U.S. Indicts 5 Chinese Officers, Alleging Economic Espionage

U.S. Indicts 5 Chinese Officers, Alleging Economic Espionage

By Timothy M. Phelps and Julie Makinen, Tribune Washington Bureau

WASHINGTON — The Justice Department Monday filed unprecedented criminal charges against five members of the Chinese military, accusing them of economic espionage for hacking into the computers of U.S. companies involved in nuclear energy, steel manufacturing and solar energy.

The indictment for economic espionage marked the first such case brought against foreign government officials and was seen by some analysts as important symbolically.

U.S. Attorney General Eric H. Holder Jr. said at a news conference that the hacked American companies and organizations included U.S. Steel, Westinghouse, Alcoa, Allegheny Technologies, the United Steel Workers Union and U.S. subsidiaries of SolarWorld, a German company.

Holder said that in some cases the five Chinese officers stole trade secrets and in other cases they stole “sensitive, internal communications” that provided Chinese companies with valuable information on the strategies or vulnerabilities of U.S. competitors that the Chinese were negotiating with.

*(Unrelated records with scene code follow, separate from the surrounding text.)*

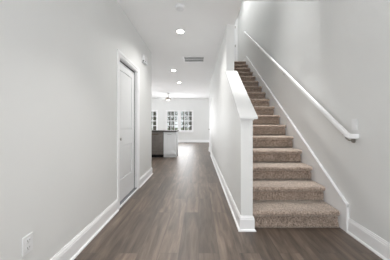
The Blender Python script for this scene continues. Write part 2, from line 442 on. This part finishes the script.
# ------------------------------------------------------------------ windows
def window(i, h, label):
    u0, u1, z0, z1 = h
    r = empty('window_%d' % i, ((u0 + u1) / 2, FARY, z0)); struct(r, label)
    bm = bmesh.new()
    f = .022
    y0, y1 = FARY - .004, FARY + .10
    bx(bm, u0, u0 + f, y0, y1, z0, z1); bx(bm, u1 - f, u1, y0, y1, z0, z1)
    bx(bm, u0 + f, u1 - f, y0, y1, z1 - f, z1); bx(bm, u0 + f, u1 - f, y0, y1, z0, z0 + f)
    casing(bm, 'y', FARY, -1, u0, u1, z1, z0, .040, .014)
    part('window_frame', bm, M['trim'], r)
    bm = bmesh.new(); bx(bm, u0 - .04, u1 + .04, FARY - .05, FARY, z0 - .022, z0, bev=.004); bx(bm, u0 - .035, u1 + .035, FARY - .014, FARY, z0 - .075, z0 - .022)
    part('window_sill', bm, M['trim'], r)
    zm = (z0 + z1) / 2
    for (a, b, yo) in ((z0 + f, zm + .018, .008), (zm - .018, z1 - f, .035)):
        bm = bmesh.new(); s = .042; yy = FARY + yo
        U0, U1 = u0 + f, u1 - f
        bx(bm, U0, U0 + s, yy, yy + .026, a, b); bx(bm, U1 - s, U1, yy, yy + .026, a, b)
        bx(bm, U0 + s, U1 - s, yy, yy + .026, a, a + s); bx(bm, U0 + s, U1 - s, yy, yy + .026, b - s, b)
        for k in (1, 2):
            u = U0 + s + (U1 - U0 - 2 * s) * k / 3; bx(bm, u - .020, u + .020, yy + .004, yy + .022, a + s, b - s)
        z = (a + b) / 2; bx(bm, U0 + s, U1 - s, yy + .005, yy + .021, z - .020, z + .020)
        so = part('sash', bm, M['trim'], r)
        bm = bmesh.new(); bx(bm, U0 + s, U1 - s, yy + .011, yy + .015, a + s, b - s)
        sub('pane', bm, M['glass'], so, r)
window(1, WIN[0], 'left half of the double window in the far wall')
window(2, WIN[1], 'right half of the double window in the far wall')
window(3, WIN[2], 'single window at the left, partly behind the hall wall')

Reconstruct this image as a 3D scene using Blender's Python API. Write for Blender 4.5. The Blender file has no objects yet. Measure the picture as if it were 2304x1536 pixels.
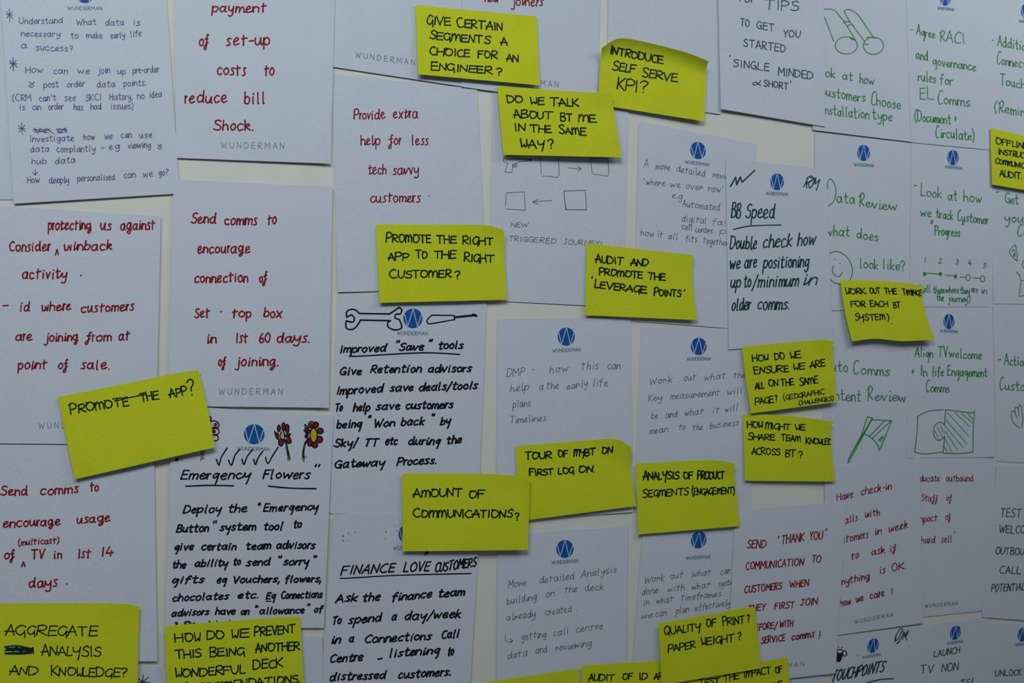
import bpy, math, random
from mathutils import Vector
from mathutils.bvhtree import BVHTree

random.seed(11)
SC = bpy.context.scene
COL = SC.collection

# ------------------------------------------------------------------ camera
F_PX = 1900.0                      # focal length in pixels of the 2304 x 1536 frame
YAW = math.radians(23.6)           # the camera is turned to the right, the wall recedes there
PITCH = math.radians(1.0)
CAM = Vector((-0.871 * math.sin(YAW), -0.871 * math.cos(YAW), 1.50))
FWD = Vector((math.sin(YAW) * math.cos(PITCH), math.cos(YAW) * math.cos(PITCH), -math.sin(PITCH)))
RGT = Vector((math.cos(YAW), -math.sin(YAW), 0.0))
UPV = RGT.cross(FWD)
cd = bpy.data.cameras.new('camera')
cam = bpy.data.objects.new('camera', cd)
COL.objects.link(cam)
cd.sensor_fit = 'HORIZONTAL'
cd.sensor_width = 36.0
cd.lens = F_PX / 2304.0 * 36.0
cd.clip_start = 0.02
cam.location = CAM
cam.rotation_euler = FWD.to_track_quat('-Z', 'Y').to_euler()
cd.dof.use_dof = True
cd.dof.focus_distance = 0.84
cd.dof.aperture_fstop = 11.0
SC.camera = cam

# ------------------------------------------------------------------ light, exposure
SC.view_settings.view_transform = 'Standard'
SC.view_settings.look = 'None'
SC.view_settings.gamma = 1.0
SC.view_settings.use_curve_mapping = False
SC.view_settings.exposure = 0.0
w = bpy.data.worlds.new('room_light')
SC.world = w
w.use_nodes = True
w.node_tree.nodes['Background'].inputs['Color'].default_value = (0.90, 0.97, 1.0, 1)
w.node_tree.nodes['Background'].inputs['Strength'].default_value = 0.040


def area(name, loc, aim, size, size_y, energy, color):
    d = bpy.data.lights.new(name, 'AREA')
    d.shape = 'RECTANGLE'
    d.size, d.size_y, d.energy, d.color = size, size_y, energy, color
    o = bpy.data.objects.new(name, d)
    COL.objects.link(o)
    o.location = loc
    o.rotation_euler = (Vector(aim) - Vector(loc)).to_track_quat('-Z', 'Y').to_euler()
    return o


area('ceiling_light', (-0.62, -0.76, 2.46), (-0.62, -0.76, 0), 1.2, 0.4, 16.6, (1.0, 1.0, 1.0))
area('ceiling_light', (0.98, -0.52, 2.42), (0.98, -0.52, 0), 1.1, 0.35, 8.0, (1.0, 1.0, 1.0))


# ------------------------------------------------------------------ materials
def mat(name, color, rough=0.85, spec=0.2, grain=0.0, grain_scale=900.0, mottled=0.0, bump=0.0):
    m = bpy.data.materials.new(name)
    m.use_nodes = True
    nt = m.node_tree
    b = nt.nodes['Principled BSDF']
    b.inputs['Base Color'].default_value = (*color, 1)
    b.inputs['Roughness'].default_value = rough
    b.inputs['Specular IOR Level'].default_value = spec
    if grain or mottled:
        tc = nt.nodes.new('ShaderNodeTexCoord')
        src = None
        for amount, scale in ((grain, grain_scale), (mottled, 28.0)):
            if not amount:
                continue
            n = nt.nodes.new('ShaderNodeTexNoise')
            n.inputs['Scale'].default_value = scale
            n.inputs['Detail'].default_value = 2.0
            nt.links.new(tc.outputs['Object'], n.inputs['Vector'])
            r = nt.nodes.new('ShaderNodeMapRange')
            r.inputs['From Min'].default_value = 0.25
            r.inputs['From Max'].default_value = 0.75
            r.inputs['To Min'].default_value = 1 - amount
            r.inputs['To Max'].default_value = 1 + amount
            nt.links.new(n.outputs['Fac'], r.inputs['Value'])
            mx = nt.nodes.new('ShaderNodeVectorMath')
            mx.operation = 'SCALE'
            if src is None:
                mx.inputs[0].default_value = color
            else:
                nt.links.new(src, mx.inputs[0])
            nt.links.new(r.outputs['Result'], mx.inputs['Scale'])
            src = mx.outputs['Vector']
            if bump and scale == grain_scale:
                bp = nt.nodes.new('ShaderNodeBump')
                bp.inputs['Strength'].default_value = bump
                bp.inputs['Distance'].default_value = 0.0004
                nt.links.new(n.outputs['Fac'], bp.inputs['Height'])
                nt.links.new(bp.outputs['Normal'], b.inputs['Normal'])
        nt.links.new(src, b.inputs['Base Color'])
    return m


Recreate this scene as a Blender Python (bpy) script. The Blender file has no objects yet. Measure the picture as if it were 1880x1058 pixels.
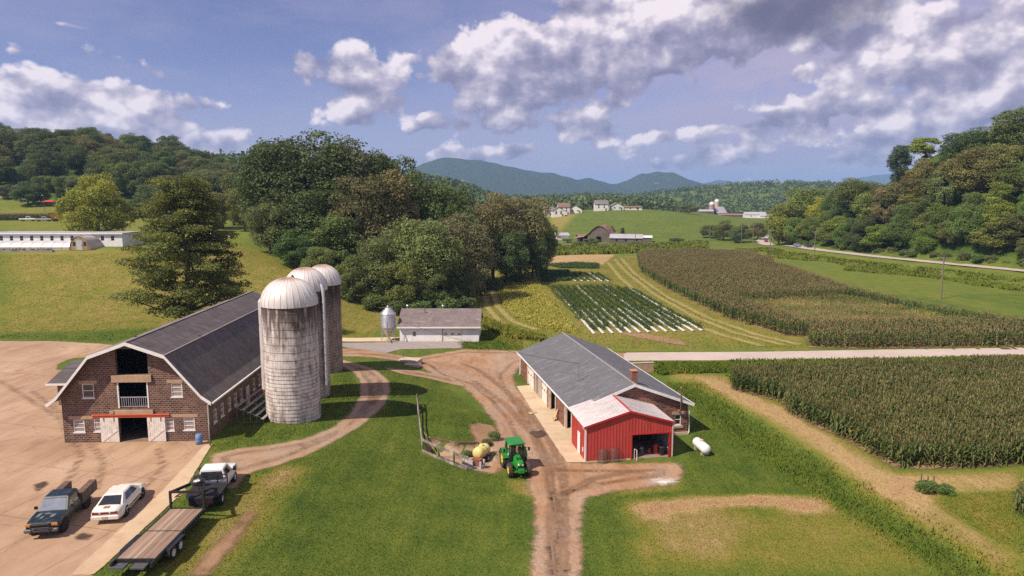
import bpy, math, random
import numpy as np
from mathutils import Vector, Matrix

R = math.radians
sc = bpy.context.scene
COL = sc.collection
rng = np.random.default_rng(7)
random.seed(7)

# ------------------------------------------------------------------ camera, world, sun, exposure
CAMZ, FPX, PITCH = 21.0, 1253.0, 7.46
cam_data = bpy.data.cameras.new('camera')
cam_data.sensor_width = 36.0
cam_data.lens = 36.0 * FPX / 1880.0
cam_data.clip_start = 0.5
cam_data.clip_end = 60000.0
cam = bpy.data.objects.new('camera', cam_data)
cam.location = (0, 0, CAMZ)
cam.rotation_euler = (R(90 - PITCH), 0, 0)
COL.objects.link(cam)
sc.camera = cam

SUN_EL = 50.0
SUN_AZ = math.degrees(math.atan2(-0.82, -0.57))       # clockwise from +Y, towards the sun
sv = Vector((math.sin(R(SUN_AZ)) * math.cos(R(SUN_EL)), math.cos(R(SUN_AZ)) * math.cos(R(SUN_EL)), math.sin(R(SUN_EL))))
sun_data = bpy.data.lights.new('sun', 'SUN')
sun_data.energy = 4.9
sun_data.angle = R(0.6)
sun_data.color = (1.0, 0.88, 0.72)
sun = bpy.data.objects.new('sun', sun_data)
sun.rotation_euler = sv.to_track_quat('Z', 'Y').to_euler()
sun.location = (-60, -40, 90)
COL.objects.link(sun)

sc.view_settings.view_transform = 'Standard'
sc.view_settings.look = 'None'
sc.view_settings.gamma = 1.0
sc.view_settings.exposure = 0.36
sc.render.engine = 'CYCLES'
sc.cycles.max_bounces = 6
sc.cycles.diffuse_bounces = 3
sc.cycles.glossy_bounces = 2
sc.cycles.transmission_bounces = 3
sc.cycles.transparent_max_bounces = 12
sc.cycles.volume_bounces = 0
sc.cycles.caustics_reflective = False
sc.cycles.caustics_refractive = False
sc.cycles.use_denoising = False
sc.cycles.denoiser = 'OPENIMAGEDENOISE'

cp, sp = math.cos(R(PITCH)), math.sin(R(PITCH))

def ray(u, v):
    a, b = (u - 940.0) / FPX, (v - 529.0) / FPX
    return a, cp - b * sp, -sp - b * cp

def at(u, v, Y):
    """the place seen at (u, v) of the survey picture, Y metres north of the camera"""
    a, b, c = ray(u, v)
    t = Y / b
    return Vector((a * t, Y, CAMZ + c * t))

def azel(u, v):
    a, b, c = ray(u, v)
    return math.atan2(a, b), math.asin(c / math.sqrt(a * a + b * b + c * c))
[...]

Kathleen Walsh, an associate professor at the Naval War College, said the indictment underscored key differences in the viewpoints of the two influential nations.

The U.S. has historically considered it a crime to spy on private firms in order to provide commercial advantage, she said. In contrast, China’s technology development strategy embraces all forms of technology transfer, including espionage and cyber-espionage.

“Therefore, this indictment is unlikely to fundamentally change China’s long-standing technology development strategy and cyber-espionage activities,” said Walsh, who stressed that her analysis did not represent the official views of the U.S. government or the military. “It does, nonetheless, raise the costs somewhat, if mainly in diplomatic terms and as a loss of global face.”

The indictment included the five officers’ names, their unit, their photographs and the building in Shanghai where they worked. But there was little prospect of them ever being brought to justice in the U.S., officials said.

Instead, the indictment appeared to be intended to send a message to Chinese leaders, who have denied that the People’s Liberation Army is engaged in economic espionage and have challenged the U.S. to provide proof.

“Well today, we are” providing proof, said Assistant Attorney General for National Security John Carlin. “For the first time, we are exposing the faces and names behind the keyboards in Shanghai used to steal from American businesses.”

“This indictment describes, with particularity, specific actions on specific days by specific actors to use their computers to steal information from across our economy,” Carlin said.

“This administration will not tolerate actions by any nation that seeks to illegally sabotage American companies and undermine the integrity of fair competition in the operation of the free market,” Holder said at the news conference in Washington. “This case should serve as a wake-up call to the seriousness of the ongoing cyber threat,” he said.

The officers — identified as Wang Dong, Sun Kailiang, Wen Xinyu, Huang Zhenyu, and Gu Chunhui — were officers in Unit 61398 of the Third Department of the Chinese People’s Liberation Army.

In another case, prosecutors in New York were expected to announce Monday some arrests abroad and other enforcement actions involving “malicious” compromising of computer software, according to a law enforcement official familiar with the case.

The charges are certain to heighten tensions between the U.S. and China. Each side has accused the other of cyber-spying.

In 2013, the U.S. information security firm Mandiant said that a unit of the People’s Liberation Army had been linked to cyber-intrusions of 141 U.S. and foreign companies and entities, mostly in English-speaking countries.

Chinese officials have accused the U.S. of hypocrisy, noting that disclosures by former NSA contractor Edward Snowden suggested the U.S. had monitored and hacked into Chinese phone and Internet companies.

Holder said the U.S. only engages in surveillance for national security purposes, not to give American companies a competitive advantage.